§ Problem to solve:
Output every entry exactly, from the first line to the last.

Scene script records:
============================================================

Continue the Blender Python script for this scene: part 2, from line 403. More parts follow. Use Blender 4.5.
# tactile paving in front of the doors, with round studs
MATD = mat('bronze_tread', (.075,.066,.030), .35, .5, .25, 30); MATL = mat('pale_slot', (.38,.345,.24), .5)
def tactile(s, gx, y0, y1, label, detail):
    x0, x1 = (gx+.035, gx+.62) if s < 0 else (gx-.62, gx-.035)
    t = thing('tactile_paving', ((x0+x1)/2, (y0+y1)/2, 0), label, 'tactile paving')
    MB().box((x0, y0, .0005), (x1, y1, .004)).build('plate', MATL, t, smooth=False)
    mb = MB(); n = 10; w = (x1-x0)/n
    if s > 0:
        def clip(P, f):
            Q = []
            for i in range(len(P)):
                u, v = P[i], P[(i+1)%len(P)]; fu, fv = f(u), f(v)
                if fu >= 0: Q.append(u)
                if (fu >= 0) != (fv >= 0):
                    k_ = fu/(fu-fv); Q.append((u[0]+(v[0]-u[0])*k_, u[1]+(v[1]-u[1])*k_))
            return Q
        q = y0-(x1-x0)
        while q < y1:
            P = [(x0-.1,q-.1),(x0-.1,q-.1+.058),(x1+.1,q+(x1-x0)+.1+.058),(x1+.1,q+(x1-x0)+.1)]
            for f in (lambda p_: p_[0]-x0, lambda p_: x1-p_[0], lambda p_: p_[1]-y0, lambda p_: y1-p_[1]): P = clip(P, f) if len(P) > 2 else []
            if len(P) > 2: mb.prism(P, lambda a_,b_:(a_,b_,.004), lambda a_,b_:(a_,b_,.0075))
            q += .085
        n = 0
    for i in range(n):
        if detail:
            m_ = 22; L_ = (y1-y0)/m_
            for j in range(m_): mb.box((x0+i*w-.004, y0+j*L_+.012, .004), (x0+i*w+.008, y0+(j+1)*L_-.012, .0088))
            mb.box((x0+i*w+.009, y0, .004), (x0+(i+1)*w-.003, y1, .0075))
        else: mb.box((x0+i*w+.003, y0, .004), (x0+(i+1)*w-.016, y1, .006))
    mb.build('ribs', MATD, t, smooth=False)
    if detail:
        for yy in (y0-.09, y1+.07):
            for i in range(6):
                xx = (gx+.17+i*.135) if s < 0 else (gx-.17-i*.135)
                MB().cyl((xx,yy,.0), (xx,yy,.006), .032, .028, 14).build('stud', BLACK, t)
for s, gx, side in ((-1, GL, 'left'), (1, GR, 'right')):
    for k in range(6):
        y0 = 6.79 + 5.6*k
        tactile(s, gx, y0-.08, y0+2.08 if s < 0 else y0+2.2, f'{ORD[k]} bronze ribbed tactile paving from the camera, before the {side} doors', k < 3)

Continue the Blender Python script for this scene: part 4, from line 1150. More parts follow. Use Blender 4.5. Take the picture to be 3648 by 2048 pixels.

============================================================

§ Task output:
Continue the Blender Python script for this scene: part 2, from line 403. More parts follow. Use Blender 4.5.
# tactile paving in front of the doors, with round studs
MATD = mat('bronze_tread', (.075,.066,.030), .35, .5, .25, 30); MATL = mat('pale_slot', (.38,.345,.24), .5)
def tactile(s, gx, y0, y1, label, detail):
    x0, x1 = (gx+.035, gx+.62) if s < 0 else (gx-.62, gx-.035)
    t = thing('tactile_paving', ((x0+x1)/2, (y0+y1)/2, 0), label, 'tactile paving')
    MB().box((x0, y0, .0005), (x1, y1, .004)).build('plate', MATL, t, smooth=False)
    mb = MB(); n = 10; w = (x1-x0)/n
    if s > 0:
        def clip(P, f):
            Q = []
            for i in range(len(P)):
                u, v = P[i], P[(i+1)%len(P)]; fu, fv = f(u), f(v)
                if fu >= 0: Q.append(u)
                if (fu >= 0) != (fv >= 0):
                    k_ = fu/(fu-fv); Q.append((u[0]+(v[0]-u[0])*k_, u[1]+(v[1]-u[1])*k_))
            return Q
        q = y0-(x1-x0)
        while q < y1:
            P = [(x0-.1,q-.1),(x0-.1,q-.1+.058),(x1+.1,q+(x1-x0)+.1+.058),(x1+.1,q+(x1-x0)+.1)]
            for f in (lambda p_: p_[0]-x0, lambda p_: x1-p_[0], lambda p_: p_[1]-y0, lambda p_: y1-p_[1]): P = clip(P, f) if len(P) > 2 else []
            if len(P) > 2: mb.prism(P, lambda a_,b_:(a_,b_,.004), lambda a_,b_:(a_,b_,.0075))
            q += .085
        n = 0
    for i in range(n):
        if detail:
            m_ = 22; L_ = (y1-y0)/m_
            for j in range(m_): mb.box((x0+i*w-.004, y0+j*L_+.012, .004), (x0+i*w+.008, y0+(j+1)*L_-.012, .0088))
            mb.box((x0+i*w+.009, y0, .004), (x0+(i+1)*w-.003, y1, .0075))
        else: mb.box((x0+i*w+.003, y0, .004), (x0+(i+1)*w-.016, y1, .006))
    mb.build('ribs', MATD, t, smooth=False)
    if detail:
        for yy in (y0-.09, y1+.07):
            for i in range(6):
                xx = (gx+.17+i*.135) if s < 0 else (gx-.17-i*.135)
                MB().cyl((xx,yy,.0), (xx,yy,.006), .032, .028, 14).build('stud', BLACK, t)
for s, gx, side in ((-1, GL, 'left'), (1, GR, 'right')):
    for k in range(6):
        y0 = 6.79 + 5.6*k
        tactile(s, gx, y0-.08, y0+2.08 if s < 0 else y0+2.2, f'{ORD[k]} bronze ribbed tactile paving from the camera, before the {side} doors', k < 3)

Continue the Blender Python script for this scene: part 4, from line 1150. More parts follow. Use Blender 4.5. Take the picture to be 3648 by 2048 pixels.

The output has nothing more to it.